Кадр из фильма «Живой» (2022), реж. Константин Селин

Режиссер такого фильма в принципе считает, что средствами иных искусств и концептуального осмысления материала он достигает куда более целостного «образа» на экране, пусть и пренебрегая «природными» свойствами и качествами кинокамеры. В конце концов, такой «документальный» фильм, по его мнению, не в меру выразительнее, действеннее, красноречивее игровых схем – именно за счет использования документального материала.

Заблуждению этому, надо сказать, уже не меньше ста лет: коммунистической (идеологической) расшифровкой действительности занимались еще Дзига Вертов с Эсфирь Шуб. Стандарты такой «расшифровки» (а в сущности, наоборот – кодирования) документального материала, обусловливающие его не- и даже антидокументальное качество, не изменились и по сей день[9]

Правда, на смену бойкому плакатному интертитру пришла внутрикадровая «метафора», почти не бросающаяся в глаза, практически органичная постановка да навевающий определённое настроение (но при этом не слишком навязчивый) саундтрек. 

Апологетом подобного рода картин издавна утвердился Александр Николаевич Сокуров, сам снимавший «художественный документ» («Элегия дороги», монтажная «Элегия из России», «Советская элегия» и пр.) и поныне мотивирующий молодых режиссеров идти по проторенной дорожке текстуального осмысления кинематографического образа – в пучину псевдодокументализма, костяком которого служат безжизненные игровые схемы.
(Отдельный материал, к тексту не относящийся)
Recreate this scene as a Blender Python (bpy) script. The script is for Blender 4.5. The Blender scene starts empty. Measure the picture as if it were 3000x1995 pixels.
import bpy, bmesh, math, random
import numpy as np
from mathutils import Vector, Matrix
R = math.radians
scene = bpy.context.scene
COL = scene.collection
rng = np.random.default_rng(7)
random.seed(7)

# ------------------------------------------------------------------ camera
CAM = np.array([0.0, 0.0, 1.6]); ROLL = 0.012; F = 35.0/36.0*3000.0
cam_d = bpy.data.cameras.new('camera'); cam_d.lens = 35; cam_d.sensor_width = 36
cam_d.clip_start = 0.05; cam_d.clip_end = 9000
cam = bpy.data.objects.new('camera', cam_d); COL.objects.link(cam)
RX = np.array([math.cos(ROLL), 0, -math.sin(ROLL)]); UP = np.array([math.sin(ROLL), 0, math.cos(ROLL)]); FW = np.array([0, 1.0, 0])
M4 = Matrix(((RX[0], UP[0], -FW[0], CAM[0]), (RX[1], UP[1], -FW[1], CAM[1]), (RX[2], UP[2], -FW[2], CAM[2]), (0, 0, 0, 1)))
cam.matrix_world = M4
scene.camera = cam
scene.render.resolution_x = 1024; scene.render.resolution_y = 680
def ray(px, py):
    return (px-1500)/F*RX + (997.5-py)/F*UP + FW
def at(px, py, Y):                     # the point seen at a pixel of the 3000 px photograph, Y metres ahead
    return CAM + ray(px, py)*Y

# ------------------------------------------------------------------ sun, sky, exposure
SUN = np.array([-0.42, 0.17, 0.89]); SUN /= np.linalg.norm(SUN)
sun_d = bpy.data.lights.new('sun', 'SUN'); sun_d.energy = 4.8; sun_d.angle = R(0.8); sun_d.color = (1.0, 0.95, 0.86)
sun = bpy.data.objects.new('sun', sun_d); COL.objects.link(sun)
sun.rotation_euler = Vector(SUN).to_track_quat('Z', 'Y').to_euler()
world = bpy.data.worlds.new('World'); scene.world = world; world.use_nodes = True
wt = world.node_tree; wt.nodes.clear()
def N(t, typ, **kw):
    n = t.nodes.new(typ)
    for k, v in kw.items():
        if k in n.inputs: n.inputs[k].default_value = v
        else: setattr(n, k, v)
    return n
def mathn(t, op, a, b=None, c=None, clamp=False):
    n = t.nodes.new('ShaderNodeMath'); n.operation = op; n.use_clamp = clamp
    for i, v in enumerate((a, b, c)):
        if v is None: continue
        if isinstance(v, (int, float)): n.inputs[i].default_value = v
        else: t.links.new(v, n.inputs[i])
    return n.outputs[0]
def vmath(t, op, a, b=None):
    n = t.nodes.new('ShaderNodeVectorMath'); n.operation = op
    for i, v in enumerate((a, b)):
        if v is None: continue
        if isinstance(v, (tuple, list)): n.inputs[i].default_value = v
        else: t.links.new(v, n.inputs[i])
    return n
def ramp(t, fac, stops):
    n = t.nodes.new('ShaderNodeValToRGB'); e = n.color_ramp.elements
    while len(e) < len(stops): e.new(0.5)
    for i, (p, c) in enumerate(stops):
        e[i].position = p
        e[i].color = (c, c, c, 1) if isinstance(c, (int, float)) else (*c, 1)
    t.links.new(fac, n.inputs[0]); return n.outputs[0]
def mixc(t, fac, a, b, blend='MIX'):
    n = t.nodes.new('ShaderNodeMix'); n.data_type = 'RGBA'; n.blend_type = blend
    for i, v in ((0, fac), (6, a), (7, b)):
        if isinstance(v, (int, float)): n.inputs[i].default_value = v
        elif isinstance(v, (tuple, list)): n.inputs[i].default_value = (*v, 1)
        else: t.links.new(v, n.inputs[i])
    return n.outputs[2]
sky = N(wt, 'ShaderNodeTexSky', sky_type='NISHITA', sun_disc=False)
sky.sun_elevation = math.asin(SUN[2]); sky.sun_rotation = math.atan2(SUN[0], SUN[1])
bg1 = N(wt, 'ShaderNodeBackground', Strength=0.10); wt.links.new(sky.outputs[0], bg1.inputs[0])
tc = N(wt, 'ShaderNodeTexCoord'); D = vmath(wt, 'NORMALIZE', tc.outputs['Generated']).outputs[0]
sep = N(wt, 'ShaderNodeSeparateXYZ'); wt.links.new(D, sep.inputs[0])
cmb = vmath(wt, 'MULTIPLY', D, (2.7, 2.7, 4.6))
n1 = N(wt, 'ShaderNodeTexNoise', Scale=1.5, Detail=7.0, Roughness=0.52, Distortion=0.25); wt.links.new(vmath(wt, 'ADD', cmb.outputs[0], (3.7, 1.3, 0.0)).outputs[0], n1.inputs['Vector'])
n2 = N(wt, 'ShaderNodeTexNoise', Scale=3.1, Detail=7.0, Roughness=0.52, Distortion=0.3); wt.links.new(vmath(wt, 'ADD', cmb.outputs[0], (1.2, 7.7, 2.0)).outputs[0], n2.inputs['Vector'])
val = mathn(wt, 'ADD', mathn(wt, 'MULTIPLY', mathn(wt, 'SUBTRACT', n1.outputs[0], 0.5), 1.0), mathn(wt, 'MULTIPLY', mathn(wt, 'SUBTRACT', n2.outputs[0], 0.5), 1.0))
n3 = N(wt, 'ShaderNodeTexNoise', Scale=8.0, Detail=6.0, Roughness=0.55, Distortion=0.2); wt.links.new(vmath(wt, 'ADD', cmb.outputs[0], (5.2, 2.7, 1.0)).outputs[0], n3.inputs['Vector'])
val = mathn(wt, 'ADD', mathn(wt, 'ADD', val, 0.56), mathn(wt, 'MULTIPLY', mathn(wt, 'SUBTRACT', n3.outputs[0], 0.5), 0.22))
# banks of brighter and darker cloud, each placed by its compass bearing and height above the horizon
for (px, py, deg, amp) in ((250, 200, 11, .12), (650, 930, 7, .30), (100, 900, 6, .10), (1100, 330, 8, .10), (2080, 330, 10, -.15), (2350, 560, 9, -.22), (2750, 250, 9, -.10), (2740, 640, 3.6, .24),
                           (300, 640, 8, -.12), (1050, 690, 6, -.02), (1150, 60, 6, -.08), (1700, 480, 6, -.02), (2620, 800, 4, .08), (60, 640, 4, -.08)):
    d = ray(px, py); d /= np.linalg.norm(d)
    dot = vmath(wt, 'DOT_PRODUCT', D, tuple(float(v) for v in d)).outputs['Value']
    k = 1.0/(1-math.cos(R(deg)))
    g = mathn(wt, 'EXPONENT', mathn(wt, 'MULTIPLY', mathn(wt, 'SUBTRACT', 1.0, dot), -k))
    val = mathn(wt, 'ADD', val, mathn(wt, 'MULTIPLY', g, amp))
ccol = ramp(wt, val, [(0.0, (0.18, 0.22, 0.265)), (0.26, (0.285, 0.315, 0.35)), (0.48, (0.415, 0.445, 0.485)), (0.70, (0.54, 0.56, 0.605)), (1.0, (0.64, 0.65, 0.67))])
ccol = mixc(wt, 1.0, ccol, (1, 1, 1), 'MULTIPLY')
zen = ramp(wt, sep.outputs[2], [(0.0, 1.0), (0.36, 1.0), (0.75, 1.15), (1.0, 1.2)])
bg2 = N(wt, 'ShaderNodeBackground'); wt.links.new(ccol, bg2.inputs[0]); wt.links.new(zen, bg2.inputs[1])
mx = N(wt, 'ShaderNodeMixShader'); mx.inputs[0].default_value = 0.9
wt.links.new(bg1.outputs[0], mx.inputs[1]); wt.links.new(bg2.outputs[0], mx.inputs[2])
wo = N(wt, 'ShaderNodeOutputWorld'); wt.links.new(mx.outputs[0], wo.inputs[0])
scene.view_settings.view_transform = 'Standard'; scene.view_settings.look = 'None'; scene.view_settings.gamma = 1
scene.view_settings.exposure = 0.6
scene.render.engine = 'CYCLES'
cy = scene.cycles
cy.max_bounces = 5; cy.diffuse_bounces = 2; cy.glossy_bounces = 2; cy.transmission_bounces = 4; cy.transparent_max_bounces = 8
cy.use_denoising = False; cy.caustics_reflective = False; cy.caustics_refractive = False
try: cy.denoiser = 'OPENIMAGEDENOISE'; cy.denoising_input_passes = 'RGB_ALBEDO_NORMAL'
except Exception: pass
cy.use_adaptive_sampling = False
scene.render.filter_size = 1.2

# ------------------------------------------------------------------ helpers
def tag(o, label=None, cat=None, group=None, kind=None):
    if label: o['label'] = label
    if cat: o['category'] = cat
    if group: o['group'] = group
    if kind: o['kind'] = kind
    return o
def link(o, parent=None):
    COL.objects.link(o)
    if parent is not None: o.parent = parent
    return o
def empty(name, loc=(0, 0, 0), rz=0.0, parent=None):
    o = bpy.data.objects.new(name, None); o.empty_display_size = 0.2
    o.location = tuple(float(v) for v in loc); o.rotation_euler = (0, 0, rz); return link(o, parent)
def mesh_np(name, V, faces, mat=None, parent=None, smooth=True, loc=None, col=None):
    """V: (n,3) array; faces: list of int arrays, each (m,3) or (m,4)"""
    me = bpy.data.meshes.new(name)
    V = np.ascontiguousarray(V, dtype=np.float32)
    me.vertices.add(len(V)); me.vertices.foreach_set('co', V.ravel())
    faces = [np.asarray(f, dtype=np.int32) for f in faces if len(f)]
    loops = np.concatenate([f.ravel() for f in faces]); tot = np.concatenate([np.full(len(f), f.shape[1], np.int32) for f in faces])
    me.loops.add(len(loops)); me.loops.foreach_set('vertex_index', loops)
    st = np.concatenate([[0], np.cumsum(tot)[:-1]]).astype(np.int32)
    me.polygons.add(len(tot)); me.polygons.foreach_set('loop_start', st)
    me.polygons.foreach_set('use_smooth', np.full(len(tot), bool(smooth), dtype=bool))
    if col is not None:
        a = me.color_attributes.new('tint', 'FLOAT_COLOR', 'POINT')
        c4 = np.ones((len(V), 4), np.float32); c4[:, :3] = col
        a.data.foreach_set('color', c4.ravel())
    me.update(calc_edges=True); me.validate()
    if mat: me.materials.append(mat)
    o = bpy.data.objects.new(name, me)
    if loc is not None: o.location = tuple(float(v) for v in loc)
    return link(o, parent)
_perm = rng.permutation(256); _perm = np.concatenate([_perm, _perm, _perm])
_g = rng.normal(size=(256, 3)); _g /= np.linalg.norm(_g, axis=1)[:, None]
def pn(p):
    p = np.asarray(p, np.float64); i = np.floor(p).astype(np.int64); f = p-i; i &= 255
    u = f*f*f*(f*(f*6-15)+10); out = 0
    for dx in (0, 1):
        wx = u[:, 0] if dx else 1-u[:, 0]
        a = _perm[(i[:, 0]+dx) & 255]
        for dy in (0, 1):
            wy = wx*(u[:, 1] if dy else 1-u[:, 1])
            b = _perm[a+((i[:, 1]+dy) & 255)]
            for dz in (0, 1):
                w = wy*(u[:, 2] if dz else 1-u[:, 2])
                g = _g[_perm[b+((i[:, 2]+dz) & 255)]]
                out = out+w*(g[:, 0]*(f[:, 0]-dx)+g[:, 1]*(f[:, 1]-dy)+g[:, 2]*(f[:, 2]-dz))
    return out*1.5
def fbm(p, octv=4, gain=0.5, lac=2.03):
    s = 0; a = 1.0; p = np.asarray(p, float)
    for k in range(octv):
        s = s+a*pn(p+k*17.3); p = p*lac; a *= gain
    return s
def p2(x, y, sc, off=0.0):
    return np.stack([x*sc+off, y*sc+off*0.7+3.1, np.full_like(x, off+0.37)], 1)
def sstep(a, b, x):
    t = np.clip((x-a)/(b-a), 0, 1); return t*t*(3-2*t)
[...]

Сокуров учит своих учеников преодолевать ограничения оптики камеры, которая, не имеющая своего сознания, вставляет палки в колёса авторского высказывания – всегда вынужденного мириться с буквальностью образа объектов, который захватывает киноаппарат[10].

В одном из интервью Селин признаётся: «…я понял, что могу и должен передать на экране не тот патриотический угар, которым наполнены государственные праздники и военные музеи, а вот это чувство (курсив мой – С. Х.), когда ты видишь, как из земли вырастает история без вести пропавшего человека, оказавшегося в воронке огромной катастрофы».

На фоне подобных высказываний назревает вопрос: неужто кино, аккумулированное в действовании кинокамеры – в её способности зрительно регистрировать подлинное зримое проявление действительности, должно быть ограничено целью выражения авторской чувственности? Чем отличается оно тогда от других искусств – также проводящих авторскую рефлексию, но лишённых способности видеть мир, как он представлен в действительности?

Такие «Живые», таящие за пазухой кипы формально-содержательной искусственности, преследующие цель выражения творческого чувства, отвлечённого от жизненного материала, но подающиеся с документальным апломбом, набили оскомину.

От того, что их режиссёры выдают за живой, чувственный документальный взгляд, пахнет оконцептуаленной мертвечиной, далёкой-далёкой имитацией прообраза жизни на экране, которая, замыкаясь на порядке авторского суждения о реальности, конечно, не способна очертить тот круг проблем, с которыми сегодня сталкивается россиянин, нашедший себя в пучине затянувшегося межгосударственного конфликта.

*Физическое лицо, выполняющее функции иноагента, внесен в перечень террористов и экстремистов.